Geoffrey Chaucer Coined 'Twitter'
Today is the day a certain set of language and literature fans celebrate Mr. Geoffrey Chaucer, who died 612 years ago today. Not only was Old Chaucey a pretty compelling writer, but also, he was far better at coining words and phrases than the rest of us amateur portmanteau-chasers.

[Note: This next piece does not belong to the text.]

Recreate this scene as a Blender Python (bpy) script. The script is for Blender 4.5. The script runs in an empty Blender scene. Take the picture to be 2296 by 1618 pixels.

Today is the day a certain set of language and literature fans celebrate Mr. Geoffrey Chaucer, who died 612 years ago today. Not only was Old Chaucey a pretty compelling writer (and in Middle English to boot!), but also, he was far better at coining words and phrases than the rest of us amateur portmanteau-chasers. As tweeted by the Oxford English Online, the word cloud below showcases a few of his contributions to the English language, among them, twitter, womanhood, fattish, caterwaul, sluttish, poppet, dotard, and crude.
As they explain further by tweet, "#Chaucer provides our earliest ex. of twitter, verb: of a bird: to utter a succession of light tremulous notes; to chirp continuously." On their Oxford Words blog they add that though Chaucer is frequently considered "the venerable but crude uncle of English poetry, always ready with an inappropriate story, quite likely, even when it seems as if his tale can’t get any funnier or more scurrilous"—that bawdy poet our high school English teachers assigned us to read—he was much more.
Dryden dubbed him ‘the Father of English Poetry,' and while it's debatable whether he really did invent English poetry as we know it, Chaucer remains considered one of the formidable, formative masters of English language and literature. He's the man behind expressions like "Love is blind," "Love conquers all," "Time and tide wait for no man," and "shaking like a leaf" or, Right as an aspen lefe she gan to quake. Also, “Marriage is a wonderful invention; but, then again, so is a bicycle repair kit.” Like Shakespeare, he was unafraid to play with words, and to create new ones: "There are around 2,000 words for which the works of Chaucer currently provide evidence of first use in the Oxford English Dictionary. Just over half of these borrowings are from French or Latin roots (mostly French), almost all the rest are new formations based on existing English words," they write. We still use quite a lot of those words today, tweeting or not, and others are just kind of great: messagery, mishappy, whippletree, corny, poop, Martian, bodkin, bragget, vulgar, snort, scissors, and more.
Ah, Chaucer. The lyf so short, the craft so longe to lerne.